Prove that: \[ \frac{ \sin 5A – \sin 7A + \sin 8A – \sin 4A }{ \cos 4A + \cos 7A – \cos 5A – \cos 8A } = \cot 6A \]

L.H.S.

\[ = \frac{ \sin 5A – \sin 7A + \sin 8A – \sin 4A }{ \cos 4A + \cos 7A – \cos 5A – \cos 8A } \]

Group terms and use identities:

\[ \sin C – \sin D = 2\cos\frac{C+D}{2}\sin\frac{C-D}{2} \] \[ \cos C – \cos D = -2\sin\frac{C+D}{2}\sin\frac{C-D}{2} \]
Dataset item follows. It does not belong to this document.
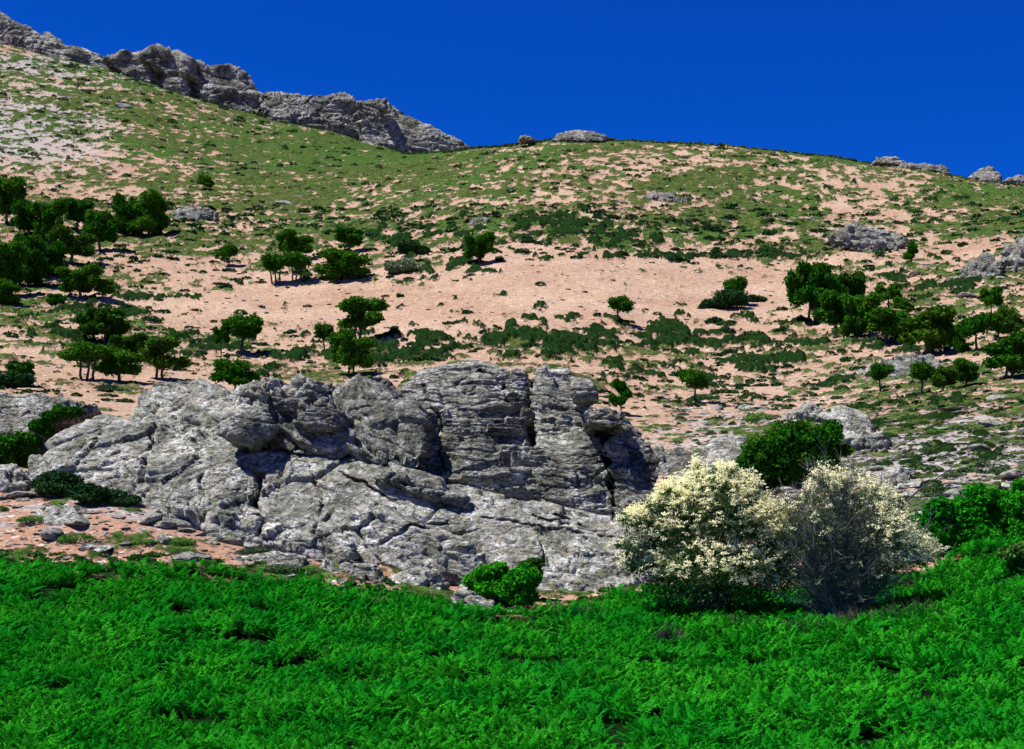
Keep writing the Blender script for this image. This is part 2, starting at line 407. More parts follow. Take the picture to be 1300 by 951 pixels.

\[ = \frac{ 2\cos6A\sin(-A) + 2\cos6A\sin2A }{ -2\sin\frac{9A}{2}\sin\left(-\frac{A}{2}\right) – 2\sin\frac{13A}{2}\sin\left(-\frac{3A}{2}\right) } \]

Simplifying signs:

\[ = \frac{ -2\cos6A\sin A + 2\cos6A\sin2A }{ 2\sin\frac{9A}{2}\sin\frac{A}{2} + 2\sin\frac{13A}{2}\sin\frac{3A}{2} } \]

After simplification and taking common factors:

\[ = \frac{\cos6A}{\sin6A} \]

Use identity:

\[ \cot\theta=\frac{\cos\theta}{\sin\theta} \] \[ = \cot6A \]

Hence Proved.